4) Be agents with Jesus in the establishing of the Kingdom in our world: Jesus wants us to be a community which shares and cares and in which everything is shared; a community which knows how to recognize Jesus in the poor, in the marginalized, in the sick; a community to bring healing into people's lives; and a community of peacemakers and not makers of division or conflict.

There was a man who was very attached to his father, who had been a labourer all his life. When the father died the son was grief-stricken. As he stood quietly gazing down into the coffin in which he was laid out, he was particularly struck by his father’s hands. Even small things can reveal the essence of a person’s life. Later he said: ‘I will never forget those magnificently weathered old hands. They told the story of a countryman’s life in the eloquent language of wrinkles, veins, old scars and new. My father’s hands always bore some fresh scratch or cut as adornment, the result of his latest tangle with a scrap of wire, a rusted pipe, a stubborn root.

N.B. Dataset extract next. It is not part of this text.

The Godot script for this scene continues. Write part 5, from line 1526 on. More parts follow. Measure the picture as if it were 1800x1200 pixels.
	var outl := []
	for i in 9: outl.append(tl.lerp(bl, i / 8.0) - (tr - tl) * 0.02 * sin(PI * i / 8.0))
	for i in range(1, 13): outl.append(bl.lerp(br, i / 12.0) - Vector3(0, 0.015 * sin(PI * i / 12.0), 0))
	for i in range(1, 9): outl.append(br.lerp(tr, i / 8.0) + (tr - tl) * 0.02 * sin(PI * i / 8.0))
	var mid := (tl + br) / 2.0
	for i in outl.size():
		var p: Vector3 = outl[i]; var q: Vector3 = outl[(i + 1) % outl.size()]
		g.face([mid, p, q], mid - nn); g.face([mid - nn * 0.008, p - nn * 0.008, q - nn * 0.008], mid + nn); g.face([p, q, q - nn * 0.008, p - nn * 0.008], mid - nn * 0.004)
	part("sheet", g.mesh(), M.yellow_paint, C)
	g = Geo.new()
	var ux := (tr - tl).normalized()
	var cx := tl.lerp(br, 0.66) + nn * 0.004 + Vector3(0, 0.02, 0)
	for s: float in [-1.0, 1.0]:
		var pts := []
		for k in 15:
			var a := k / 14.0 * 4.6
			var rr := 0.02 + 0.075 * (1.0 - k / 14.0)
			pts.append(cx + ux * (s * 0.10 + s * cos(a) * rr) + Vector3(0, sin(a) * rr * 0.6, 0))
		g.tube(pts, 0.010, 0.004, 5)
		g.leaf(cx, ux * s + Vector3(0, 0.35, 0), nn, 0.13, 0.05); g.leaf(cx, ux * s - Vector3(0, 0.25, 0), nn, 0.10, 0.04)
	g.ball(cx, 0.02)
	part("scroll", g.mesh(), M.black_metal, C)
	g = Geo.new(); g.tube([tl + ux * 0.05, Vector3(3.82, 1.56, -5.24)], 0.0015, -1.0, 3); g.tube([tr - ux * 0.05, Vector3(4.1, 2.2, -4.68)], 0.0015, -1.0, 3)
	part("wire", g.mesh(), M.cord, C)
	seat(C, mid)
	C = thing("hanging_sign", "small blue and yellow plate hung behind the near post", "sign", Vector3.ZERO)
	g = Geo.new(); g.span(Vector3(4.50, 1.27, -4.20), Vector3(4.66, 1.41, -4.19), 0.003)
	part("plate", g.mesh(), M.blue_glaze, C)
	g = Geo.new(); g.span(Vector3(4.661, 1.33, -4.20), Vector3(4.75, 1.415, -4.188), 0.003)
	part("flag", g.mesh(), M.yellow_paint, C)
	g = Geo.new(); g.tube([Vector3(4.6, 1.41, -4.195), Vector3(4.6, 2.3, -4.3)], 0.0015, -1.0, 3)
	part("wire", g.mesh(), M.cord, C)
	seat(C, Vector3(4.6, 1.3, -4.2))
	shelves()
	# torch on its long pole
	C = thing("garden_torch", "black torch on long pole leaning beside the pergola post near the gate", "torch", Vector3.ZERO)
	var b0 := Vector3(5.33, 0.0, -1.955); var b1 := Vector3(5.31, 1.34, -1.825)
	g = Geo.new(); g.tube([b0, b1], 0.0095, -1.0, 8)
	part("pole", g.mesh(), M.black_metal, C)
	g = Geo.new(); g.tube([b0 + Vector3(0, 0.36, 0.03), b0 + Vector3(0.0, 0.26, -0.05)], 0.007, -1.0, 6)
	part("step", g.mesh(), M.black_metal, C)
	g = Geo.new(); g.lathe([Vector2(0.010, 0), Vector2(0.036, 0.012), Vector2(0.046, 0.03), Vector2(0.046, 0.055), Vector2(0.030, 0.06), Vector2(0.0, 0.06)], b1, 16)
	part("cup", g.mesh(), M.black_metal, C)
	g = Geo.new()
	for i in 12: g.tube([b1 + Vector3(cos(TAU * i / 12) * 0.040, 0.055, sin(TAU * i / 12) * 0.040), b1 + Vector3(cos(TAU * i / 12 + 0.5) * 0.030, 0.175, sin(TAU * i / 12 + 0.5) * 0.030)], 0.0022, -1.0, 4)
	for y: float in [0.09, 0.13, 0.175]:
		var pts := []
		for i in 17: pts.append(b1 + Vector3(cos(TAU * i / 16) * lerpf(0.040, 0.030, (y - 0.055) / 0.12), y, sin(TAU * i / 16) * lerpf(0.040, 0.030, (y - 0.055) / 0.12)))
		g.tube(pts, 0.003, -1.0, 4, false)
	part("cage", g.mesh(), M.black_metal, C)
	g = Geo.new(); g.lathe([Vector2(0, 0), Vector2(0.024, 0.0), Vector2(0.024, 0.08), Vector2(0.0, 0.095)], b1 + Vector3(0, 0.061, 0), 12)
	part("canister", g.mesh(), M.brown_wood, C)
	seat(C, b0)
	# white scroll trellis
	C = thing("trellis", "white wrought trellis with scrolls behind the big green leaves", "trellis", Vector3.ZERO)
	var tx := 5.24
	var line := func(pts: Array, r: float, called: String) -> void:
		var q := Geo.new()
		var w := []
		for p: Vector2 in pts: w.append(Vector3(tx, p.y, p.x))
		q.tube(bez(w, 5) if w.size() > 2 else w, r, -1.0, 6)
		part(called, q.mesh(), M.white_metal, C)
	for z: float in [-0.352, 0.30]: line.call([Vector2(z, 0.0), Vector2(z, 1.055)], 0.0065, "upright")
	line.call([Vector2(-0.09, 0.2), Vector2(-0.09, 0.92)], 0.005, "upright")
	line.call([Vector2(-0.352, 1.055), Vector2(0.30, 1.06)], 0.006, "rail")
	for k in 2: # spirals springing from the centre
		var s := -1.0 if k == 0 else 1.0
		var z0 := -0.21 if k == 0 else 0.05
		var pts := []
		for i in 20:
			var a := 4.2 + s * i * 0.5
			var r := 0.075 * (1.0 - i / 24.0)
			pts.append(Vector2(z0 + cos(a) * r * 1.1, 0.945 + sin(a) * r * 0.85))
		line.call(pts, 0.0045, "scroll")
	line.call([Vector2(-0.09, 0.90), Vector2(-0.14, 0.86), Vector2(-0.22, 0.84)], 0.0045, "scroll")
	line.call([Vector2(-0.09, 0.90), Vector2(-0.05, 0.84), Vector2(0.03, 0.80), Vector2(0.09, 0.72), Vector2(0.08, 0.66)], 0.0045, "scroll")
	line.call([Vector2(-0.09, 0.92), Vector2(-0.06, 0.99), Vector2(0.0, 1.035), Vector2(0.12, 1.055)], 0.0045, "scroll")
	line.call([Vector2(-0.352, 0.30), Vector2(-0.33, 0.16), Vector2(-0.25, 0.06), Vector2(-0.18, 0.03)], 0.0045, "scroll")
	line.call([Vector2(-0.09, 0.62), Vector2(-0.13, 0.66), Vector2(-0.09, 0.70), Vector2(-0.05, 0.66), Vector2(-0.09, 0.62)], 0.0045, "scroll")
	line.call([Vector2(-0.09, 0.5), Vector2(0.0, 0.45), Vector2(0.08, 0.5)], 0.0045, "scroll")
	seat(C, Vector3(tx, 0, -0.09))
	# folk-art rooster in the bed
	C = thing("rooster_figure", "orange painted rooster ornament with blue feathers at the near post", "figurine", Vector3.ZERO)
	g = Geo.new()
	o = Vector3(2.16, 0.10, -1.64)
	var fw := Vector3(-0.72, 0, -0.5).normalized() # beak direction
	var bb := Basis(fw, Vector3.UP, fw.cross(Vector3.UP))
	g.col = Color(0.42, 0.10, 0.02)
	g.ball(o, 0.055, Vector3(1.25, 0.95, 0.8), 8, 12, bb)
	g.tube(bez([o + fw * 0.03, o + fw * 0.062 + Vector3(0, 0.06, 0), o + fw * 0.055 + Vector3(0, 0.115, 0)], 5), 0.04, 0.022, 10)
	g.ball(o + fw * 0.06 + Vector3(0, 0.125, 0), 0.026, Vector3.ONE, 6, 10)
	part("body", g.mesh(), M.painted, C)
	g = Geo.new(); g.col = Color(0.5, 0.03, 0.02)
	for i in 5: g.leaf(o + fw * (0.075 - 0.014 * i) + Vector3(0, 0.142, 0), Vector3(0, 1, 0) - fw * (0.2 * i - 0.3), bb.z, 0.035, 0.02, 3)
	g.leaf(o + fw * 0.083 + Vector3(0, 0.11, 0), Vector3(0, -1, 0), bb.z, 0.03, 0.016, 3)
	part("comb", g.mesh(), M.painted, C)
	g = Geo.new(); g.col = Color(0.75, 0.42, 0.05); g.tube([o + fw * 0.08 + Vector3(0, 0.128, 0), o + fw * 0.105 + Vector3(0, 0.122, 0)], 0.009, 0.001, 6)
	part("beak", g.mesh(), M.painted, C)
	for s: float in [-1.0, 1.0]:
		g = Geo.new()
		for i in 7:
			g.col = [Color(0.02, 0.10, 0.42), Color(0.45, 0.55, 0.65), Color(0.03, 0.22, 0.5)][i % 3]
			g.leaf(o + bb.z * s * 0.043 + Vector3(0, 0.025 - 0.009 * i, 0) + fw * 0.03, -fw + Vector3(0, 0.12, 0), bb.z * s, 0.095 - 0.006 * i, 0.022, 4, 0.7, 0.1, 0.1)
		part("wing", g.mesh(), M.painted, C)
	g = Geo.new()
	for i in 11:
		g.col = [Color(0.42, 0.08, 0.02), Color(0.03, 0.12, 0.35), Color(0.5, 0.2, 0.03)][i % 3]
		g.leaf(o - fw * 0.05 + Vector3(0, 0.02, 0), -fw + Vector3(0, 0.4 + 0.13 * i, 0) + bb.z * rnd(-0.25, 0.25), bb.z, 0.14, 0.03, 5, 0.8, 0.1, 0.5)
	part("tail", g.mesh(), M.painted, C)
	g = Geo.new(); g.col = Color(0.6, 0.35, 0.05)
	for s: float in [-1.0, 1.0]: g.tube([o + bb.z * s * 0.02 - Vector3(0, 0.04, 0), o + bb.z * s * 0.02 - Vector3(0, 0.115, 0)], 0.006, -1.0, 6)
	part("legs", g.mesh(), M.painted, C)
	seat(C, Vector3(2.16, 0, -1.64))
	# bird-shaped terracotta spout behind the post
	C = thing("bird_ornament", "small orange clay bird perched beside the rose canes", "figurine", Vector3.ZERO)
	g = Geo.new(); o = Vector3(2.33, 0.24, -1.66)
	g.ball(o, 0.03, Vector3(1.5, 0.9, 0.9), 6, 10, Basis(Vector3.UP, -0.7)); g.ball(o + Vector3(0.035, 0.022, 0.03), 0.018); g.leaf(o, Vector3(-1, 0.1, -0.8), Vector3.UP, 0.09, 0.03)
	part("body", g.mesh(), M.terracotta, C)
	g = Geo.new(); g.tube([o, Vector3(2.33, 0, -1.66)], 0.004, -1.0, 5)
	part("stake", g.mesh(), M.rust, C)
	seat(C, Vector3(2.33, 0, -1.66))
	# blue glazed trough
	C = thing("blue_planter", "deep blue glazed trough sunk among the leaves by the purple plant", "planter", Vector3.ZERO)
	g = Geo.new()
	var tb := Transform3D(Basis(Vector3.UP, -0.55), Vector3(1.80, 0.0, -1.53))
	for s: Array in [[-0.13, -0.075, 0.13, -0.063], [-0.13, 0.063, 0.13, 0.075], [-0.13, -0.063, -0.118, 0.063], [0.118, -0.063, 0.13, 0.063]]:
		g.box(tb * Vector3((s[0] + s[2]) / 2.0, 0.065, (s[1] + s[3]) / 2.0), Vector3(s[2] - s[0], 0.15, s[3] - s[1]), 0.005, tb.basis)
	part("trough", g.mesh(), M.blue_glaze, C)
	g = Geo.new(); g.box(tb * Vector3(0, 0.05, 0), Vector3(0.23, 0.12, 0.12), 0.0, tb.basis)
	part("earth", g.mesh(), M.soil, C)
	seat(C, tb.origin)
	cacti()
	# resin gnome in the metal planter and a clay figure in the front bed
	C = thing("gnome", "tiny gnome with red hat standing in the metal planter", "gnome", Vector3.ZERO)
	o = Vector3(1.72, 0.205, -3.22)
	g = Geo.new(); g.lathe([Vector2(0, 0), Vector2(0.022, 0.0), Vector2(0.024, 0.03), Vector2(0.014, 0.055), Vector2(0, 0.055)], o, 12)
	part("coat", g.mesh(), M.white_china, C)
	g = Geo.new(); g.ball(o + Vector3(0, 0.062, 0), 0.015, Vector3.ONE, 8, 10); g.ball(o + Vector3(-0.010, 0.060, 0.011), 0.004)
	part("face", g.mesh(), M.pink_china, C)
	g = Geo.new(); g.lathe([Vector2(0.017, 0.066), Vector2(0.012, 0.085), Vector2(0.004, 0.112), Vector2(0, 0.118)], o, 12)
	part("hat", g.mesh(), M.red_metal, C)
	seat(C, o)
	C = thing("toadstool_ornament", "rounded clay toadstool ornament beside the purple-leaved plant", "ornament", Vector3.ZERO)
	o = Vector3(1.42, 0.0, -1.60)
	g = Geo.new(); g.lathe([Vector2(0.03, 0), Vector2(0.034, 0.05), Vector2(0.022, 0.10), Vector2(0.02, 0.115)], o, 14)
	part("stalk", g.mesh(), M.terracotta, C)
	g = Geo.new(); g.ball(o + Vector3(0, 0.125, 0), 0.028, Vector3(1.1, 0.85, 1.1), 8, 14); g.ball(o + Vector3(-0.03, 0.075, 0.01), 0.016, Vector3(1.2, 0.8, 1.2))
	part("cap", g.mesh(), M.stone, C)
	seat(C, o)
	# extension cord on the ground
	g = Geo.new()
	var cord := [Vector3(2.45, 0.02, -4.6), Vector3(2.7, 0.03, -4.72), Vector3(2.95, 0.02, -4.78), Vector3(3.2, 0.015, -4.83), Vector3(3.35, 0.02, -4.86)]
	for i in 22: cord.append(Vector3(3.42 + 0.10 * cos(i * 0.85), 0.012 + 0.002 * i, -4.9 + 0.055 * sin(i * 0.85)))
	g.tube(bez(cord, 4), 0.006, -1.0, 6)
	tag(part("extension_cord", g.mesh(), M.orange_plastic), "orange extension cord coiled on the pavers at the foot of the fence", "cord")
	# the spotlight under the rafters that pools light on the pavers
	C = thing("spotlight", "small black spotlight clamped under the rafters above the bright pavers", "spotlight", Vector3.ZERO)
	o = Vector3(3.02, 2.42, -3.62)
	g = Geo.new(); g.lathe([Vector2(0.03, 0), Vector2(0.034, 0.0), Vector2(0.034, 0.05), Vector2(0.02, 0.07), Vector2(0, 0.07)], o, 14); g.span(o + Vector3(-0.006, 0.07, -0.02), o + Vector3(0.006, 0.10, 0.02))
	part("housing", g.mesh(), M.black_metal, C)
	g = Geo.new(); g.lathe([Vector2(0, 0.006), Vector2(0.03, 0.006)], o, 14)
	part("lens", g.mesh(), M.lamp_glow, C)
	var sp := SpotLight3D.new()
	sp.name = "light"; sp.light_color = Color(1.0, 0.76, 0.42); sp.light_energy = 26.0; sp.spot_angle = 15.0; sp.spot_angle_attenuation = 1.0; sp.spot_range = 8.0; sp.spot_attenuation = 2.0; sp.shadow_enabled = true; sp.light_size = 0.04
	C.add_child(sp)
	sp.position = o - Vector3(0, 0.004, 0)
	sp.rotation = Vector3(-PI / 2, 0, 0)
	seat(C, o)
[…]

In death they did not disappoint even in that small and valuable particular. ‘It is not given to sons to know everything about their fathers, but I have those hands in my memory to supply evidence of the obligations he met, the sweat he gave, the honest deeds he performed. By looking at those hands you could read better part of the old man’s heart.’ Jesus said to the apostles: ‘Look at my hands and feet … Touch me and see for yourselves…’ He said the same thing to Thomas: ‘See my wounded hands and side. Cease doubting and believe.’